C’est dans un tableau peint l’année d’après que Norman Rockwell affine sa charge contre l’oppresseur des Afro-Américains.

L’analyse qui suit peut-être réalisée à partir des remarques/réponses des élèves. Ils décrivent le tableau (personnages, actions…) et remarquent très vite que l’homme debout au centre n’est pas en train de tuer l’homme qu’il tient dans ses bras. Il le soutient et regarde vers la droite du cadre une menace qui s’approche en hors-champ. Cette menace fait l’objet d’un traitement sur la toile puisque son ombre apparaît en bas à droite.

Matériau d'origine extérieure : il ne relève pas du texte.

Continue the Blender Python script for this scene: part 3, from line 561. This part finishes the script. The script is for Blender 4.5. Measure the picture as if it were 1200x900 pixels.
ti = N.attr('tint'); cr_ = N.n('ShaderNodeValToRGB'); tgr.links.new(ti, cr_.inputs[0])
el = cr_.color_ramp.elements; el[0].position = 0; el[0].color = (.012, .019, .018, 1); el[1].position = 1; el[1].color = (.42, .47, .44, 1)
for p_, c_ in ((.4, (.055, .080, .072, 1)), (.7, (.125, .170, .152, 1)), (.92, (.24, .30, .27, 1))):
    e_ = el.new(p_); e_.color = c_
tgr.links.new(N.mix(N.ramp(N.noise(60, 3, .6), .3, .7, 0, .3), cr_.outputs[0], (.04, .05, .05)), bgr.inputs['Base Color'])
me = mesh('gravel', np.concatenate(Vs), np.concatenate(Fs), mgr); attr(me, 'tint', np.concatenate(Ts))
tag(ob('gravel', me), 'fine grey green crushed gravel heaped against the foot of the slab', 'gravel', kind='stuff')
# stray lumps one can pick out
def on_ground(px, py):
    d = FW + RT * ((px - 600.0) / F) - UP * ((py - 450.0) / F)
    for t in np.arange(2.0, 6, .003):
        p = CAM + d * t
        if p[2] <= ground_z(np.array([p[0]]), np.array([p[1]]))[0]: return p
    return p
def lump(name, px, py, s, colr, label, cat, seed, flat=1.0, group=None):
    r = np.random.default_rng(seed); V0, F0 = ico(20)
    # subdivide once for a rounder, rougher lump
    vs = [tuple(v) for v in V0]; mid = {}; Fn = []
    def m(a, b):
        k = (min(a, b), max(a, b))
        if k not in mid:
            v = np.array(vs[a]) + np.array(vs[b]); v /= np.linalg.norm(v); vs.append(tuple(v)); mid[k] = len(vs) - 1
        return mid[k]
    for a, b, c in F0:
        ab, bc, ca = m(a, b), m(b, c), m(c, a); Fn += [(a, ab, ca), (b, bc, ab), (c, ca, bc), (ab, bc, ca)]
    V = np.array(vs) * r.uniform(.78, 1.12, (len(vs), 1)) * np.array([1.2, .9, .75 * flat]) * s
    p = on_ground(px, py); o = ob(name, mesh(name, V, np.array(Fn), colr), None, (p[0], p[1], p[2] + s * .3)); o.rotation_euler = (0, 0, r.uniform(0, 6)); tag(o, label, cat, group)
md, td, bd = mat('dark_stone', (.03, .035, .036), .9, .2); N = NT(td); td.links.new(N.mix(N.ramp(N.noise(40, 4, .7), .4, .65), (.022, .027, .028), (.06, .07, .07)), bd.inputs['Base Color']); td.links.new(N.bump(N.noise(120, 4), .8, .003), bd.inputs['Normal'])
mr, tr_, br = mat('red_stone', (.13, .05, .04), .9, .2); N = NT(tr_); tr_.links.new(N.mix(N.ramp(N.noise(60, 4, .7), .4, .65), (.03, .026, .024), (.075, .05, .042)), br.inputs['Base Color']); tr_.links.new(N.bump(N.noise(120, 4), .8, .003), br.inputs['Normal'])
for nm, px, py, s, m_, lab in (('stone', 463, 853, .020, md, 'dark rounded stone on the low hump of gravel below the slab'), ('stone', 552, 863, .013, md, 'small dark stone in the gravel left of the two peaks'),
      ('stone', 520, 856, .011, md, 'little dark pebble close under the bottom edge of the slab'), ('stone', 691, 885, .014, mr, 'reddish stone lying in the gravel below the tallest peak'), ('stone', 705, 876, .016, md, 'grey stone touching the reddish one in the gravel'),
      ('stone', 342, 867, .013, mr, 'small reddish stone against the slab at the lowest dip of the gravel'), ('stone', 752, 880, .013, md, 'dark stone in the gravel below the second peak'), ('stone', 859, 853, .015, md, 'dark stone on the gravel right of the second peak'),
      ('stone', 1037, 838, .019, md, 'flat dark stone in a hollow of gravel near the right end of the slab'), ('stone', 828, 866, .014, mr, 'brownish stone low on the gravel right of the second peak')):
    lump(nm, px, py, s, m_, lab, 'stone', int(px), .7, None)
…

Le fait que la menace soit en hors-champ augmente la peur qu’elle génère. On imagine qui se cache derrière ces ombres, et imaginer une menace est parfois bien pire que voir la menace effectivement. Bien entendu on tremble devant le grave danger que court cet homme venant en aide aux deux autres.

Ces analyses de tableaux doivent aider les élèves à comprendre que le hors-champ peut susciter chez le spectateur des émotions très fortes (le suspense, la peur, l’angoisse…).

Depuis que nous sommes petits, nous avons peur des monstres sous notre lit, des choses que nous ne pouvons voir.

C’est par exemple ce qu’a compris Steven Spielberg quand il réalise Les Dents de la mer en 1978. Montrer l’affiche du film et une photo et les laisser commenter.



Montrer enfin un autre exemple tiré de la BD : dans cette image tirée du Crabe aux pinces d’or, la boîte que Tintin vient d’ouvrir est tout à fait visible pour le lecteur, mais pas son contenu. Le contenu de la boîte qui semble sidérer Tintin est hors-champ. L’intérêt du lecteur pour le contenu de la boîte est ainsi augmenté. 

Activité finale

Donner l’image intitulée « regarder par le trou de la serrure » et demander aux élèves de dessiner ce que le personnage voit.
Donner enfin une autre image à coller sur une feuille et demander aux élèves de dessiner le hors-champ.


David Ridet, enseignant missionné auprès de Ciclic par le Rectorat de l’académie d’Orléans-Tours (sept. 2014).